And Now: Who is Dubai’s Dickens?

Perhaps it’s a vision problem, but I often see multiples. So once I see one questionable analogy comparing Arab and Anglo cultural figures, I see them everywhere.

Yesterday, The National was happy to oblige me: Chris Wright surveyed Dubai’s literary landscape and found it lacking—in particular, lacking its very own Charles Dickens. (Does Dubai really need Tiny Tim and Uriah Heep? Why not its Naguib Mahfouz? Ibrahim al-Koni? Mahmoud Darwish? Abdul Rahman Muneef?)

Although perhaps, in some ways, the call for a Charles Dickens is particularly apt: Dickens, born into poverty and partly raised in debtors’ prison, was charged by the need to speak about the poor of his city.

But none of the books set in Dubai thus far, Wright complained, are particularly Dickensian:

We’ve seen a few so-so stabs at local literary fiction: Ayadh Farooq’s The Rainbow that Never Was, for instance, or Maha Gargash’s Sand Fish. The English author Stephen Wilkins has produced a couple of middling efforts: Dubai Creek and Camels Love Dubai.

We can argue now about whether the Arabic-language novel makes organic sense (the first English novel, Robinson Crusoe, was quite possibly inspired by Ibn Tufail’s Hayy ibn Yaqdhan) or whether it’s a Western import. One can certainly argue that poetry is the true language of the Arab literary arts. And there are strong Emirati poets, both in classical and modernist traditions. But Emiratis (and those living in the Emirates) seem less likely to write novels, short stories, literary memoirs.

Wright doesn’t mention Egyptian author Mohamed al-Bisatie’s recent Drumbeat, set in a “fictional” Emirate (could be Dubai), but it’s not a major oversight. While the book has a wonderful premise and a great start—and al-Bisatie has turned out some fine work set in Egypt—it doesn’t go much of anywhere.

Strong children’s literature has started to come out of the Emirates, in particular Qais Sidki’s award-winning Gold Ring.

But, as I flip through the back of my Beirut39 collection, I don’t see any young Emirati authors.
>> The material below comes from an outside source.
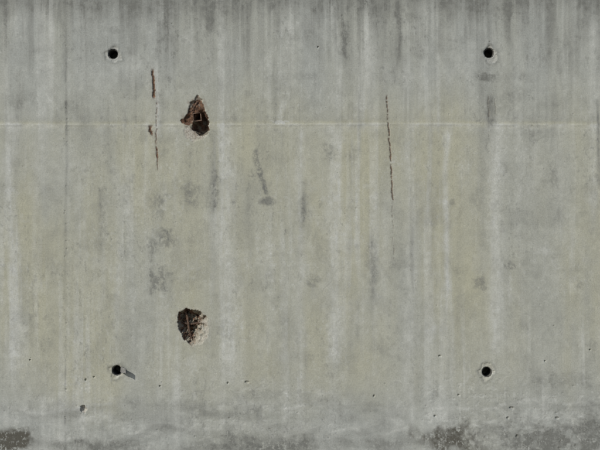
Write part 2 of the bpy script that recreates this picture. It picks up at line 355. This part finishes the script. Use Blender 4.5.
# broken flap of the sleeve bent out of the lower-left hole
vs=[];fs=[];K=8
for i in range(K+1):
    t=i/K
    cx=U(119.5)+.012*t+.010*t*t; y=.018-.052*t+.010*t*t; hz=.0105*(1-.35*t)+.0012*float(vn(i*.9,3,7)); cz=V(370)-.001*t
    for (dy,dz) in ((0,hz),(.0022,hz),(.0022,-hz*.8),(0,-hz*.8)): vs.append((cx+(.0018 if dy else 0),y+dy,cz+dz+.001*math.sin(i*2.1)))
for i in range(K):
    for k in range(4): fs.append((i*4+k,i*4+(k+1)%4,(i+1)*4+(k+1)%4,(i+1)*4+k))
fs+=[(3,2,1,0),(K*4,K*4+1,K*4+2,K*4+3)]
obj("broken_sleeve_flap",vs,fs,simple("chalky_plastic",(.12,.12,.115),(.25,.25,.235),200,.75))
# ------------------------------------------------------------------ ground
xs=np.concatenate([-np.geomspace(3000,6,14),np.linspace(-5,5,80),np.geomspace(6,3000,14)]); ys=np.concatenate([-np.geomspace(3000,6,14),np.linspace(-5,1,50),np.geomspace(2,3000,14)])
gx,gy=np.meshgrid(xs,ys); gz=.05*(fbm(gx*1.3,gy*1.3,200,4)-.5)*(np.abs(gx)<50)
gi=np.arange(gx.size).reshape(gx.shape)
gf=np.stack([gi[:-1,:-1],gi[:-1,1:],gi[1:,1:],gi[1:,:-1]],-1).reshape(-1,4).tolist()
obj("ground",np.stack([gx,gy,gz],-1).reshape(-1,3).tolist(),gf,simple("dry_soil",(.13,.11,.08),(.26,.23,.18),9,.95,0,.02),smooth=True)
# ------------------------------------------------------------------ light
to_sun=Vector((-.57,-.56,.52)).normalized()
L=bpy.data.lights.new("sun","SUN"); L.energy=3.25; L.angle=math.radians(.5); L.color=(1,.965,.91)
so=bpy.data.objects.new("sun",L); scene.collection.objects.link(so); so.rotation_euler=(to_sun).to_track_quat('Z','Y').to_euler(); so.location=(-4,-5,6)
w=bpy.data.worlds.new("World"); scene.world=w; w.use_nodes=True
sk=w.node_tree.nodes.new('ShaderNodeTexSky'); sk.sky_type='NISHITA'; sk.sun_disc=False
sk.sun_elevation=math.asin(to_sun.z); sk.sun_rotation=math.atan2(to_sun.x,to_sun.y)
bg=w.node_tree.nodes['Background']; bg.inputs[1].default_value=.10; w.node_tree.links.new(sk.outputs[0],bg.inputs[0])
scene.view_settings.view_transform='Standard'; scene.view_settings.look='None'; scene.view_settings.exposure=0
# ------------------------------------------------------------------ camera
cd=bpy.data.cameras.new("camera"); cd.sensor_width=36; cd.lens=36*3.6/1.8; cd.clip_end=10000
cam=bpy.data.objects.new("camera",cd); scene.collection.objects.link(cam); cam.location=(0,-3.6,ZC); cam.rotation_euler=(math.radians(90),0,0); scene.camera=cam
I don’t remember any Emirati prose writers from Banipal, either. Still, many—like the Emirates Literary Group—believe, like Wright, that Dubai’s Dickens is just around the corner, waiting to write his…well, not his Christmas Carol, but you know what I mean.

Also from The National, Sultan Al Qassemi has a thoughtful piece about Gosaibi’s legacy and the future of Arabic letters.